One of the most popular living poets in the United States, Billy Collins was born in New York City in 1941. Collins is the author of nine books of poetry, including She Was Just Seventeen (2006), The Trouble with Poetry and Other Poems (2005), Nine Horses (2002), and Sailing Alone Around the Room: New and Selected Poems (2001). His work appears regularly in such periodicals as Poetry, The New Yorker, The Paris Review, and Harper's Magazine, and has been featured in various textbooks and anthologies, including those for the Pushcart Prize and the annual Best American Poetry series. Between 2001 and 2004, Collins served two terms at the 11th Poet Laureate of the United States. In his home state, Collins has been recognized as a Literary Lion of the New York Public Library (1992) and selected as the New York State Poet for 2004. Other honors include fellowships from the New York Foundation for the Arts, the National Endowment for the Arts, and the Guggenheim Foundation, and the first annual Mark Twain Prize for Humor in Poetry. He is currently a Distinguished Professor of English at Lehman College in the Bronx, where has taught for over thirty years.
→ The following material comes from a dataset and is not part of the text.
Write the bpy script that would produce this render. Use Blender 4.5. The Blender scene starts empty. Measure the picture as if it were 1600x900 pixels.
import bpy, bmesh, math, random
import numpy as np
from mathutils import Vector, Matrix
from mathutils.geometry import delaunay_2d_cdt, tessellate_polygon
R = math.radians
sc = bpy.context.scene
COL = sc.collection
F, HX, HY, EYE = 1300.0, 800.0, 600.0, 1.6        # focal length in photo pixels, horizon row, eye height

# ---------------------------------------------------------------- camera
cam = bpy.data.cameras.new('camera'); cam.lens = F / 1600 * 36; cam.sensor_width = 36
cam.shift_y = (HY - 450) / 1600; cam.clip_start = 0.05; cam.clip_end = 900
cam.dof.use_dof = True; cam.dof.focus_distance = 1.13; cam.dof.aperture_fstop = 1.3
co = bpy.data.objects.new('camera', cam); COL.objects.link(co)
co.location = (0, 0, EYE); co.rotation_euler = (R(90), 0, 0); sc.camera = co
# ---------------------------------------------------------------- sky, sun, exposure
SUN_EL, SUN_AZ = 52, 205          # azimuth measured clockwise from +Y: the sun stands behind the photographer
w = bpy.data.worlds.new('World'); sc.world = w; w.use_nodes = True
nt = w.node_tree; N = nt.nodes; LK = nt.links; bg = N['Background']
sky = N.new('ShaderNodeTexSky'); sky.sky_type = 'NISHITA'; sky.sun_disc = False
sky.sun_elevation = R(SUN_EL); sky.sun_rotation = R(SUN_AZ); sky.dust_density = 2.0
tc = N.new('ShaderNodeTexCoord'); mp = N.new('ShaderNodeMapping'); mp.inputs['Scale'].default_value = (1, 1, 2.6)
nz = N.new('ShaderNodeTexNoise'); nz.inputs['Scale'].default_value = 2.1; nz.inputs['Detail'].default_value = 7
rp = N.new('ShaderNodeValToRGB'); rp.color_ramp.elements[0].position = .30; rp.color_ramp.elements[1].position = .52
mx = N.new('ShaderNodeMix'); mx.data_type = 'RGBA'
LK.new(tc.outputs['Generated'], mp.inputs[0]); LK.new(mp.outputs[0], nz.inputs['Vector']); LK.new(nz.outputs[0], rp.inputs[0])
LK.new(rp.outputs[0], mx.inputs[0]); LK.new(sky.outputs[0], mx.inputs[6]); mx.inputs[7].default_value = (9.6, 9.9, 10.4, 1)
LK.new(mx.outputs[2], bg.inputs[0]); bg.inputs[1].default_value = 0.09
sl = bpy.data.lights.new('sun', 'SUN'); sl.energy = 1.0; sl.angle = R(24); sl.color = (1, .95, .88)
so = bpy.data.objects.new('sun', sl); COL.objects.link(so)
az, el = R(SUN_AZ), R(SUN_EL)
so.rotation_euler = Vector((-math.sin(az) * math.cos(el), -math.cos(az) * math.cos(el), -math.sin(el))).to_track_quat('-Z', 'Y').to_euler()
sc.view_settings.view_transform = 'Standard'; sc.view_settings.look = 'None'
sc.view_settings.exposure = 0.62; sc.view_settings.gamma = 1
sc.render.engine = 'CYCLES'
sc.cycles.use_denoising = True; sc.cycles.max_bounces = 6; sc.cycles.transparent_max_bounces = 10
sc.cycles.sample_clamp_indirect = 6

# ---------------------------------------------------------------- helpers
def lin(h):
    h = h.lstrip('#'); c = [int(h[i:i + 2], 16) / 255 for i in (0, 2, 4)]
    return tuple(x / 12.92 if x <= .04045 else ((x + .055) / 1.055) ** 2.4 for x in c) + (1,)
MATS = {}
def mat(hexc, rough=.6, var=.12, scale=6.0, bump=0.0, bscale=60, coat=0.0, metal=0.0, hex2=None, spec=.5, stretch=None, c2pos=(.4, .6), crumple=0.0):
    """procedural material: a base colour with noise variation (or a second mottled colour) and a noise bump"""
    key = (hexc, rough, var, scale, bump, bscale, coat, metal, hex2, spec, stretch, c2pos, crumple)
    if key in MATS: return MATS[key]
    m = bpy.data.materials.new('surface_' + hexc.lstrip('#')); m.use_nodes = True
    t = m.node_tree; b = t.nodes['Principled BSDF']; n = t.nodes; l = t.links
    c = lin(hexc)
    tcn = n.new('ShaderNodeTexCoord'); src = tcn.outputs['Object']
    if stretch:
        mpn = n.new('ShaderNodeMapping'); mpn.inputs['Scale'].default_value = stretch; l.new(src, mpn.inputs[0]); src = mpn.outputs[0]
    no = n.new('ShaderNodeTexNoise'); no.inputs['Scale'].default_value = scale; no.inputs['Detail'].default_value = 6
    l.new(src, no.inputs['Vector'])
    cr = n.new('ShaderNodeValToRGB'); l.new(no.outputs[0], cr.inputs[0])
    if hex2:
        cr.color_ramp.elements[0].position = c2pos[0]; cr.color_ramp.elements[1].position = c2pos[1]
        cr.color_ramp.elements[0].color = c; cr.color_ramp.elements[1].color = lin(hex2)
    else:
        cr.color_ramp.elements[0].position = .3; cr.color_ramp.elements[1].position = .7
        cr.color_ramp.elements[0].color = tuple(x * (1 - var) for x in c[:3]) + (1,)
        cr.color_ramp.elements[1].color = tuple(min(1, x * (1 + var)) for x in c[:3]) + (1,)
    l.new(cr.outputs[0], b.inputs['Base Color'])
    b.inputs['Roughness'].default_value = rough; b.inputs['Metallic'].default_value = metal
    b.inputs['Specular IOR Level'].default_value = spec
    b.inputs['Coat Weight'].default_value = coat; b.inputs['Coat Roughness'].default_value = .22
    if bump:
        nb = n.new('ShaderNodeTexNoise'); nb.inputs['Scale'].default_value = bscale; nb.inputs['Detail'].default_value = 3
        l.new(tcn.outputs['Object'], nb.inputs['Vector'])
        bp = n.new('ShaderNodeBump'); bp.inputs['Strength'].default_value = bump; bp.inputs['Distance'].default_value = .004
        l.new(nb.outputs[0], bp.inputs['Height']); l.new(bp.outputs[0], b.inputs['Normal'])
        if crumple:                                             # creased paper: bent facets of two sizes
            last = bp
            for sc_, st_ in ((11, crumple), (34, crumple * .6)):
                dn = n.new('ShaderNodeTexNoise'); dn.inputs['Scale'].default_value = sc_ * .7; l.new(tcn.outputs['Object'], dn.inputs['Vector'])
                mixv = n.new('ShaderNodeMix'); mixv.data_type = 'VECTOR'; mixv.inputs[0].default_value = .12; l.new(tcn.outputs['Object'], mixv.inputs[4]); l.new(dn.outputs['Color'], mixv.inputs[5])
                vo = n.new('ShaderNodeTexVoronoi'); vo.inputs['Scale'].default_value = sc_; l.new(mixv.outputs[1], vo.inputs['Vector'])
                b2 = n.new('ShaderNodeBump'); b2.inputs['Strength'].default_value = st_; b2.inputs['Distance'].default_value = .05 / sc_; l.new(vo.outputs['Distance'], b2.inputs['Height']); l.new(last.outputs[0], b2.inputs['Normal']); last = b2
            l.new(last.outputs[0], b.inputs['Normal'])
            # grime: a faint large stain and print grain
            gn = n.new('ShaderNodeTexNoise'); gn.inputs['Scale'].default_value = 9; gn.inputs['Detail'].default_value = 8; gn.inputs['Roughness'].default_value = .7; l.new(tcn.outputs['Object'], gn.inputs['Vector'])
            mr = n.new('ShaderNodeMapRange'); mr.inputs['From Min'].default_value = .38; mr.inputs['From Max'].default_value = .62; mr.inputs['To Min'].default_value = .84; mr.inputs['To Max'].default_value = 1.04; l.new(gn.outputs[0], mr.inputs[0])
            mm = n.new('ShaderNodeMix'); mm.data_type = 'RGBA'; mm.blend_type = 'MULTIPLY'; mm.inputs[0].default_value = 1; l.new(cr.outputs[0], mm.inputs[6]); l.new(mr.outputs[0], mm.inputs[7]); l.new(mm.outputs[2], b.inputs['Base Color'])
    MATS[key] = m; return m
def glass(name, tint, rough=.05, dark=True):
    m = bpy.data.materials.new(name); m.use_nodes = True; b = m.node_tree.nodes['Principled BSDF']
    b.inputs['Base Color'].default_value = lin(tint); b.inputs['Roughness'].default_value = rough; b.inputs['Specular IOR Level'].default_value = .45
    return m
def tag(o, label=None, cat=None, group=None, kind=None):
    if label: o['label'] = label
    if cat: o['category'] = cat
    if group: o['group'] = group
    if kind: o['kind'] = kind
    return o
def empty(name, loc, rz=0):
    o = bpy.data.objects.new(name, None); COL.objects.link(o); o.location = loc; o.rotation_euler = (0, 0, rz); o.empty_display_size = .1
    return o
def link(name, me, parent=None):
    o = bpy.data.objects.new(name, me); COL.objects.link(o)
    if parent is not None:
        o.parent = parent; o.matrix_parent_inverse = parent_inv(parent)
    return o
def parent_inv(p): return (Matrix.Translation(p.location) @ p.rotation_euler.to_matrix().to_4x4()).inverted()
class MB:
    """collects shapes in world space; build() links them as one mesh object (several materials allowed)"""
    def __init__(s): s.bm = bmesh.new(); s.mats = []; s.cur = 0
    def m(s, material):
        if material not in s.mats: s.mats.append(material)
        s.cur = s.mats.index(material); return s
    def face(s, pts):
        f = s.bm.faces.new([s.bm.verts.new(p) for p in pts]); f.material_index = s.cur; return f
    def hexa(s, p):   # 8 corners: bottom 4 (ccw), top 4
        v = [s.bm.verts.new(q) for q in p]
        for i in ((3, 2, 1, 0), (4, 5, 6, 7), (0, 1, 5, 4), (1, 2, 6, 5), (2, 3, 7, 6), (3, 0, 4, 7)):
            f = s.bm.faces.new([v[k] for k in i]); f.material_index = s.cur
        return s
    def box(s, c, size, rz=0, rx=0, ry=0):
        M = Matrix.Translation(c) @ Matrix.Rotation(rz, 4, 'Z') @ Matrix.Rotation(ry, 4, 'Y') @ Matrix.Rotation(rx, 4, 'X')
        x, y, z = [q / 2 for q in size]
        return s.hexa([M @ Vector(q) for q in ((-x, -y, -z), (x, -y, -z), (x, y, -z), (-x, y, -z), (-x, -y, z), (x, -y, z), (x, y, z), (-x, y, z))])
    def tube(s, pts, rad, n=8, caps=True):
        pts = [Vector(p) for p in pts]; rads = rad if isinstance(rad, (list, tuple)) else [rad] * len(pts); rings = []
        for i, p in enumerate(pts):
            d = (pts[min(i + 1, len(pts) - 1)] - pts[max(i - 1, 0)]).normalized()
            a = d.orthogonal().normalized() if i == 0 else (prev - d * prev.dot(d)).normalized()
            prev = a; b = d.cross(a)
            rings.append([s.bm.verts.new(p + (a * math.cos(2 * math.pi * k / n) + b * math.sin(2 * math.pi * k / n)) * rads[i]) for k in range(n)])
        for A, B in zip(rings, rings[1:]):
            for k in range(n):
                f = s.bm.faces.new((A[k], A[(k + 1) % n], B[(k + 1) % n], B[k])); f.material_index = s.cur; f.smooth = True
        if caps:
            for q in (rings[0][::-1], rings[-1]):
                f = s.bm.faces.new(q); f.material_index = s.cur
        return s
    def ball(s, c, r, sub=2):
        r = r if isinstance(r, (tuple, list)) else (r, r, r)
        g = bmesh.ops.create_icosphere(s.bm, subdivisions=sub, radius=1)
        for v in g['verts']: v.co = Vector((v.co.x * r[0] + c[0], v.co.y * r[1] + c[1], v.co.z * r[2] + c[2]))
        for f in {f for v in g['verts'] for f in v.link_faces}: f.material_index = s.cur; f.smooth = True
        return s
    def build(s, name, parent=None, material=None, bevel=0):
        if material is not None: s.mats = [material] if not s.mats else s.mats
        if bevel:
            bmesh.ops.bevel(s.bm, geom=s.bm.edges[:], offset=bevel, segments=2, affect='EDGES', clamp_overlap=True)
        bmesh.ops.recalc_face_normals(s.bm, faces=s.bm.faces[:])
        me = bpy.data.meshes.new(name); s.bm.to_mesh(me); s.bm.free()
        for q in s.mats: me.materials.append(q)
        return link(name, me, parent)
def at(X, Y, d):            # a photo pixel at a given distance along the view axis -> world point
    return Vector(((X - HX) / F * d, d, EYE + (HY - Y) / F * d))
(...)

Ideas recorded at the 2007 Aspen Ideas Festival on: 7/4/07
Transcript

Billy Collins: This is a poem called “Questions About Angels.”    “Of all the questions you might want to ask about angels, the only one you ever hear is, “How many can dance on the head of a pin?”  No curiosity about how they pass the eternal time besides circling the throne chanting in Latin, or delivering a crust of bread to a hermit on earth.  Or guiding a boy and girl across a rickety wooden bridge.  Do they fly through God’s body and come out singing?  Do they swing like children from the hinges of the spirit world saying their names backwards and forwards?  Do they sit alone in the little gardens changing colors?What about their sleeping habits?  The fabric of their robes?  Their diet of unfiltered divine light?  What goes on inside their luminous heads?  Is there a wall these tall presences can look over and see hell?  If an angel fell off a cloud, would he leave a hole in a river?  And would the hole float along endlessly filled with the silent letters of every angelic word?  If an angel delivered the mail, would he arrive in a blinding rush of wings, or would he just assume the appearance of the regular mailman and whistle up the driveway reading the postcards?  Know the medieval theologians control this court, the only question you ever hear is about the little dance floor on the head of a pin where halos are meant to converge and drift invisibly.  It is designed to make us think in millions and billions, to make us run out of numbers and collapse into infinity.  But perhaps the answer is simply one.  One female angel dancing alone in her stocking feet, a small jazz combo working in the background.  She sways like a branch in the wind.  Her beautiful eyes close, and the tall, thin bassist leans over to glance at his watch, because she has been dancing forever and now it is very late, even for musicians.”